Isolate every line in the data with the string "part" and copy it.

## Information provided
-- START --

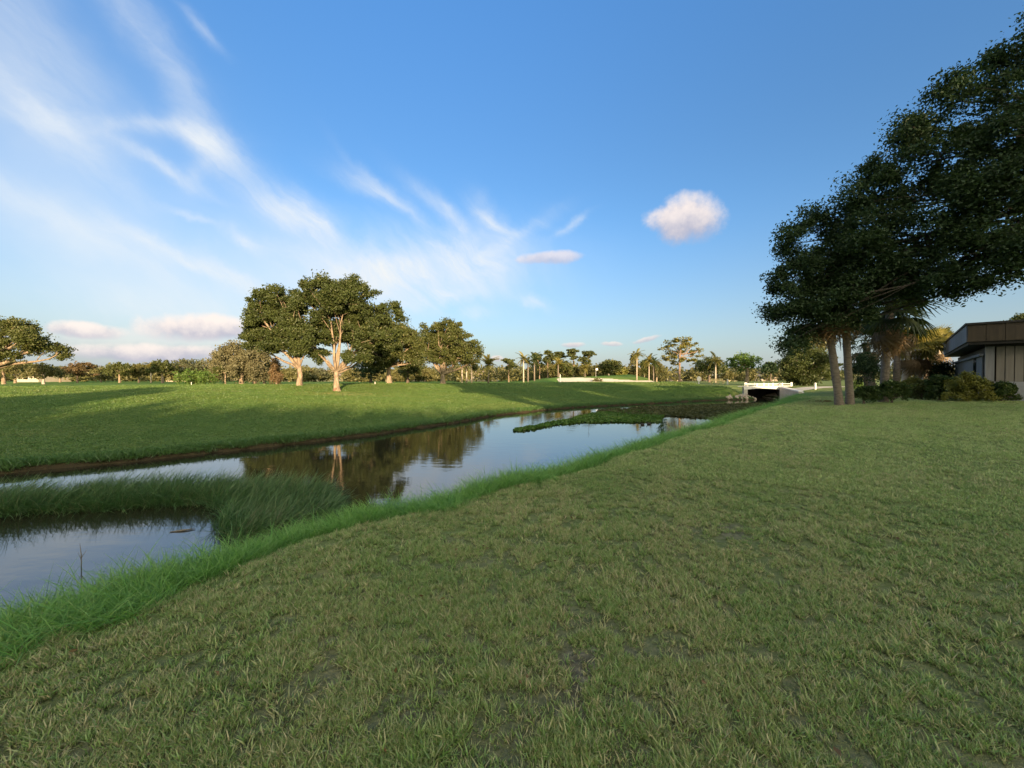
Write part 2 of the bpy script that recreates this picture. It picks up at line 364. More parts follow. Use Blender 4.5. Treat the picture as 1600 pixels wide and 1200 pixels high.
M = dict(
    oak_dark=leaf_mat('dark_oak_leaves', (.034, .050, .014), (.078, .097, .026), (.12, .12, .045)),
    oak=leaf_mat('oak_leaves', (.050, .066, .017), (.105, .115, .032), (.16, .14, .06)),
    olive=leaf_mat('olive_leaves', (.085, .090, .030), (.150, .138, .052), (.20, .17, .08)),
    moss=leaf_mat('mossy_oak_leaves', (.110, .108, .055), (.175, .160, .082), (.22, .2, .12)),
    bright=leaf_mat('bright_green_leaves', (.060, .120, .020), (.110, .165, .034)),
    yellow=leaf_mat('yellow_green_leaves', (.12, .14, .028), (.20, .19, .045)),
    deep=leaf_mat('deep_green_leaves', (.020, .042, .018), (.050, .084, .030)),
    shrub=leaf_mat('shrub_leaves', (.028, .055, .014), (.060, .095, .024), (.12, .14, .04)),
    rust=leaf_mat('rusty_cypress_leaves', (.125, .085, .04), (.18, .12, .055)),
    pine=leaf_mat('pine_needles', (.050, .070, .022), (.110, .120, .040)),
    pine_sunlit=leaf_mat('sunlit_pine_needles', (.110, .120, .026), (.200, .175, .044)),  # lit copy of the pine needles: warm sunlight put into the colour
    pine_brown=leaf_mat('brown_pine_needles', (.10, .075, .035), (.17, .115, .055)),
    far=leaf_mat('far_leaves', (.070, .082, .040), (.115, .120, .062), patch=.08),
    palm=leaf_mat('palm_fronds', (.030, .050, .014), (.065, .085, .024), gloss=.03),
    palm_sunlit=leaf_mat('sunlit_palm_fronds', (.13, .13, .03), (.23, .19, .05)),  # lit copy of the palm fronds: golden sunlight put into the colour
    palm_dead=leaf_mat('dead_palm_fronds', (.16, .11, .06), (.27, .19, .11)),
    weed=leaf_mat('floating_weed', (.050, .110, .018), (.090, .160, .030), (.12, .14, .05)),
    weed_brown=leaf_mat('brown_floating_weed', (.050, .062, .020), (.100, .095, .042)),
    bark=solid('oak_bark', (.32, .25, .17), (.15, .11, .075), .9, 2.5, .7, 14, stretch=(2, 2, .5)),
    bark_dark=solid('dark_bark', (.16, .125, .09), (.085, .065, .05), .9, 2.5, .7, 14, stretch=(2, 2, .5)),
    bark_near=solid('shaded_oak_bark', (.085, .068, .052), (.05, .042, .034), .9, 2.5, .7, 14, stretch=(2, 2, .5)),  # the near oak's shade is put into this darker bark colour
    bark_base=solid('reddish_root_bark', (.21, .12, .075), (.12, .075, .05), .9, 3, .8, 12, stretch=(2, 2, .5)),
    bark_palm=solid('palm_bark', (.21, .175, .135), (.125, .10, .08), .9, 5, .8, 10, stretch=(1, 1, 3)),
    bark_pale=solid('pale_palm_bark', (.44, .38, .30), (.32, .27, .21), .85, 5, .4, 10, stretch=(1, 1, 3)),
    bark_pine=solid('pine_bark', (.26, .18, .12), (.16, .11, .08), .9, 4, .7, 10),
    white=solid('white_painted_concrete', (.60, .58, .55), (.50, .48, .45), .7, 1.5, .15, 20),
    concrete=solid('weathered_concrete', (.42, .39, .35), (.30, .28, .25), .85, 1.2, .3, 18),
    shade_conc=solid('under_deck_shade_concrete', (.045, .042, .038), (.025, .023, .02), .9, 1.2, .2, 12),  # near-black: the shade under the bridge is put into the colour
    rock=solid('sunlit_riprap_rock', (.38, .31, .24), (.25, .20, .155), .9, 2.5, .6, 7),  # warm sunlight is put into the colour of the left boulders
    rock_shade=solid('shaded_riprap_rock', (.34, .33, .31), (.22, .21, .2), .9, 2.5, .6, 7),  # same riprap, shade put into a greyer colour
    sand=solid('bunker_sand', (.56, .50, .39), (.48, .42, .32), .95, .6, .3, 6, coord='Object'),
    path=solid('cart_path_concrete', (.50, .45, .36), (.40, .36, .29), .9, .8, .2, 12),
    wood_yellow=solid('yellow_painted_timber', (.70, .56, .26), (.60, .46, .2), .7, 2),
    siding=siding_mat('taupe_wood_siding', (.215, .19, .16), (.175, .155, .13)),
    siding_grey=siding_mat('grey_wood_siding', (.24, .235, .235), (.19, .185, .185)),
    fascia=siding_mat('brown_fascia_boards', (.075, .056, .038), (.055, .042, .03)),
    fascia_shade=siding_mat('shaded_fascia_boards', (.25, .245, .25), (.20, .195, .20)),  # shade of the side face is put into a greyer board colour
    trim_dark=solid('dark_trim_and_eave_shade', (.035, .030, .027), (.025, .022, .02), .6, 3),
    wall_base=solid('grey_wall_base', (.30, .30, .31), (.25, .25, .26), .85, 2, .2, 14),
    roof_grey=solid('grey_shingle_roof', (.17, .165, .17), (.12, .12, .125), .9, 2, .3, 8),
    roof_tan=solid('tan_shingle_roof', (.36, .27, .20), (.28, .21, .16), .9, 2, .3, 8),
    wall_cream=solid('cream_stucco', (.70, .60, .38), (.62, .53, .34), .9, 1, .15, 20),
    wall_pale=solid('pale_stucco', (.40, .35, .27), (.34, .30, .23), .9, 1, .15, 20),
    wall_taupe=solid('taupe_stucco', (.36, .30, .25), (.30, .25, .21), .9, 1, .15, 20),
    glass=solid('dark_window_glass', (.02, .025, .03), None, .06, spec=.6),
    duck=solid('dark_duck_feathers', (.018, .016, .014), (.035, .030, .026), .7, 12),
    stick=solid('wet_driftwood', (.10, .085, .07), (.2, .18, .15), .7, 6),
    dead_leaf=leaf_mat('dead_leaves', (.10, .06, .03), (.18, .12, .06)),
    flag=solid('white_flag_cloth', (.8, .8, .8), None, .8),
    metal=solid('grey_metal', (.3, .3, .3), None, .4, metal=1.0),
)
LAWN = lawn_mat(); FAIR = fairway_mat(); WATER = water_mat()

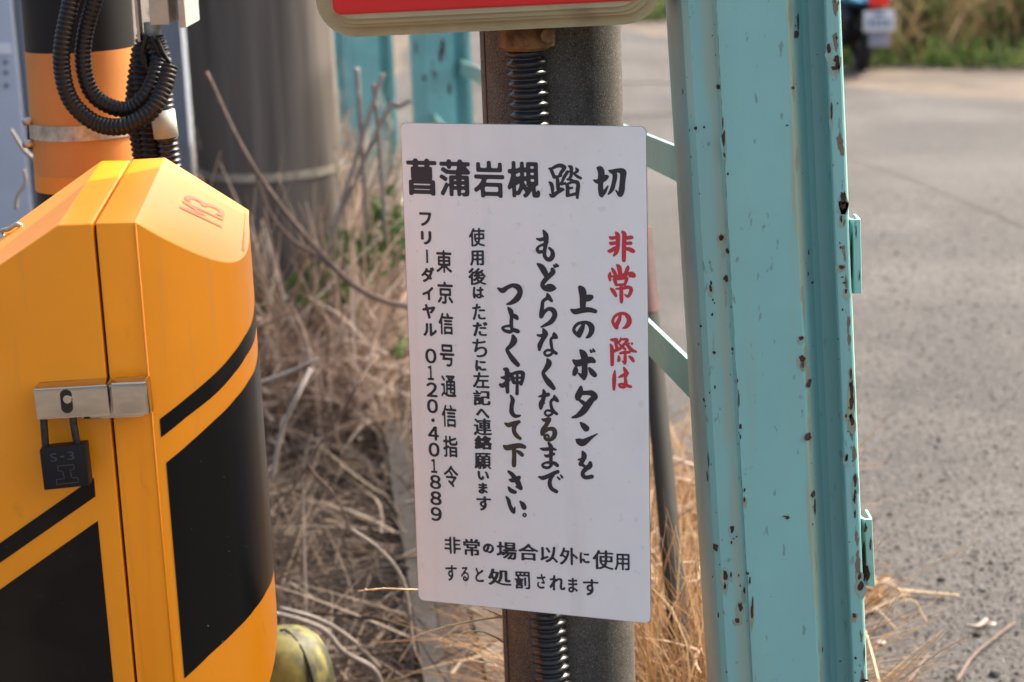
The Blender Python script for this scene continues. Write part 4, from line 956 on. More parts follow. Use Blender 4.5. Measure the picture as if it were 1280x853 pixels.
# two bent tabs on the right edge
def tab(x0, y0, x1, y1):
    a, b = at(x0, y0, 2.19), at(x1, y1, 2.19); h = a.z-b.z
    sec = [(0, 0), (.004, -.006), (.012, -.006), (.0135, 0), (.0135, .03), (.0105, .03), (.0105, 0), (.006, -.002), (.003, .003), (0, .03), (-.003, .03)]
    o = sweep_section('tab', sec, (b.x, b.y, b.z), (a.x, a.y, a.z), M['teal'], fence, False, 3)
    return o
t1 = tab(1061, 274, 1063, 366); t2 = tab(1076, 648, 1080, 731)
for t_, l_ in ((t1, [(1065, 318, 3, 70), (1070, 290, 2, 20), (1074, 345, 2, 16)]), (t2, [(1080, 700, 6, 60), (1084, 716, 9, 26), (1082, 660, 5, 14), (1088, 680, 3, 20)])):
    bv = BVHTree.FromPolygons([v.co+Vector(fence.location) for v in t_.data.vertices], [tuple(p.vertices) for p in t_.data.polygons])
    chips('rust_chips', l_, M['rust'], fence, bv, .0006, 12)
# far posts of the same fence
def far_post(px, Y, wpx, base=-.1, top=1.5, lean=.0):
    s = wpx/207.0*Y/2.16; c = at(px, 110, Y)
    fr_ = front[:-2]; sec = [(x*s, y*s) for x, y in fr_]+[(x*s, (y+.006)*s) for x, y in fr_[::-1]]
    pb = Vector((c.x, c.y, base)); pt = Vector((c.x+lean, c.y, top))
    o = sweep_section('post', sec, pb, pt, M['teal_far'], fence, True, 1, angle=22); return o
fp = far_post(551, 6.0, 80); fp['label'] = 'rust spotted teal post behind the top left corner of the notice'
fp2 = far_post(462, 7.2, 66); fp2['label'] = 'teal post half hidden by dry reeds'
fp3 = far_post(418, 9.0, 30)
bv = BVHTree.FromPolygons([v.co+Vector(fence.location) for v in fp.data.vertices], [tuple(p.vertices) for p in fp.data.polygons])
chips('rust_chips', [(553, 60, 7, 22), (550, 70, 5, 16), (562, 112, 4, 16), (531, 98, 4, 8), (507, 100, 7, 40), (520, 60, 3, 20)], M['rust'], fence, bv, .003, 13)
# flat rails
def rail(n0, f0, n1, f1, hw, th):
    """n: near centre, f: far centre"""
    d = (f1-n1).normalized(); up = Vector((0, 0, 1)); s = d.cross(up).normalized(); u = s.cross(d).normalized()
    V = []
    for p in (n1, f1):
        for a, b in ((-1, -1), (1, -1), (1, 1), (-1, 1)): V.append(p+s*a*th+u*b*hw)
    return mesh('rail', V, [(0, 1, 2, 3), (7, 6, 5, 4), (0, 4, 5, 1), (1, 5, 6, 2), (2, 6, 7, 3), (3, 7, 4, 0)], M['teal'], fence)
rail(0, 0, at(868, 214, 2.34), at(575, 84, 6.02), .0225, .003)
rail(0, 0, at(868, 478, 2.34), at(540, 150, 6.02), .0245, .003)

# ------------------------------------------------------------------ red topped stake behind the notice
k0, k1 = at(801, 284, 3.3), at(832, 612, 3.0)
ax_ = (k1-k0); kb = k0+ax_*((0-k0.z)/(k1.z-k0.z))
st = thing('marker_stake', 'dark leaning marker stake with a faded red top past the right edge of the notice', 'stake', kb)
def circ(r, n=14): return [(r*math.cos(2*math.pi*i/n), r*math.sin(2*math.pi*i/n)) for i in range(n)]
km = k0+ax_*.33
sweep_section('shaft', circ(.017), kb, km, M['stake'], st, True, angle=40)
sweep_section('red_cap', circ(.018), km, k0, M['stake_red'], st, True, angle=40)

# ------------------------------------------------------------------ the orange barrier box
ob = thing('signal_machine_box', 'big orange metal casing with black diagonal stripes, latch and sloping top', 'machine box', (-.45, 2.1, 0))
GAP = .0016
Yf = 2.0
ZBOT = .40
def pl(px, Y, py=280): p = at(px, py, Y); return (p.x, p.y)
# plan outline (x,y) of the vertical walls, from off-frame left to the rounded right end
def curve_pts():
    pts = [(171, 2.000), (205, 2.012), (240, 2.030), (262, 2.045), (279, 2.062), (291, 2.080), (300, 2.100), (306.5, 2.122), (310.5, 2.148), (312.5, 2.176), (313, 2.21)]
    return [pl(px, Y, 300) for px, Y in pts]
CPa = curve_pts()
CP = [(v.x, v.y) for v in spline([Vector((x, y, 0)) for x, y in CPa], 4)]
seamR = pl(119.5, 1.997, 280); seamL = pl(115.5, 1.997, 280)
flatL = pl(72, 1.995, 280); farL = pl(-170, 1.985, 280)
ZT = at(118, 279, 1.998).z
zR = lambda i: [at(px, py, Y).z for px, py, Y in ((171, 278, 2.0), (205, 289, 2.012), (240, 300.5, 2.03), (262, 307, 2.045), (279, 311.5, 2.062), (291, 314.5, 2.08), (300, 316.5, 2.10), (306.5, 317, 2.122), (310.5, 314, 2.148), (312.5, 308, 2.176), (313, 300, 2.21))][i]
def plane(a, b, c): n_ = (b-a).cross(c-a).normalized(); return a, n_
def pz(pn, x, y): a, n_ = pn; return a.z-(n_.x*(x-a.x)+n_.y*(y-a.y))/n_.z
def pray(pn, px, py): a, n_ = pn; d = ray(px, py); return CAM+d*((a-CAM).dot(n_)/d.dot(n_))
facR = plane(Vector((CP[0][0], CP[0][1], at(171, 278, 2.0).z)), at(206, 197, 2.21), Vector((CPa[7][0], CPa[7][1], at(306.5, 317, 2.122).z)))
zR = lambda i: pz(facR, *CP[i])
# back edge of the top facets
bk_seamR = at(166, 199.5, 2.205); bk_seamL = at(162.5, 200.5, 2.205); bk_flatL = at(127, 201, 2.20); bk_C = at(206, 197, 2.21); bk_end = pray(facR, 311.5, 263)
lowL = at(-170, 447, 1.985); facL = plane(at(72, 279, 1.995), bk_flatL, lowL); bk_left = pray(facL, -170, 414)
def shell(name, V, Fs, m, bev=.0022):
    bm = bmesh.new(); vs = [bm.verts.new(v) for v in V]
    for f in Fs: bm.faces.new([vs[i] for i in f])
    bmesh.ops.recalc_face_normals(bm, faces=bm.faces)
    if bev:
        es = [e for e in bm.edges if len(e.link_faces) == 2 and e.calc_face_angle(0) > math.radians(24)]
        bmesh.ops.bevel(bm, geom=es, offset=bev, segments=3, profile=.6, affect='EDGES')
    return bmobj(name, bm, m, ob, True, angle=40)
# left shell: front polygon, top facets, back wall
zb_ = ZBOT
V = [(farL[0], farL[1], zb_), (seamL[0], seamL[1], zb_), (seamL[0], seamL[1], ZT), (flatL[0], flatL[1], ZT), tuple(lowL),      # 0-4 front
     tuple(bk_left), tuple(bk_flatL), tuple(bk_seamL),                                     # 5-7 ridge
     (farL[0], 2.42, zb_), (bk_seamL.x, 2.42, zb_), (bk_seamL.x, 2.42, bk_seamL.z-.10), (bk_flatL.x, 2.42, bk_flatL.z-.10), (bk_left.x, 2.42, bk_left.z-.10)]
Fs = [(0, 1, 2, 3, 4), (3, 2, 7, 6), (4, 3, 6, 5), (6, 7, 10, 11), (5, 6, 11, 12), (8, 12, 11, 10, 9), (1, 9, 10, 7, 2), (0, 4, 5, 12, 8), (0, 8, 9, 1)]
housing = shell('housing', V, Fs, M['orange'])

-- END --

## The completed task
Write part 2 of the bpy script that recreates this picture. It picks up at line 364. More parts follow. Use Blender 4.5. Treat the picture as 1600 pixels wide and 1200 pixels high.
The Blender Python script for this scene continues. Write part 4, from line 956 on. More parts follow. Use Blender 4.5. Measure the picture as if it were 1280x853 pixels.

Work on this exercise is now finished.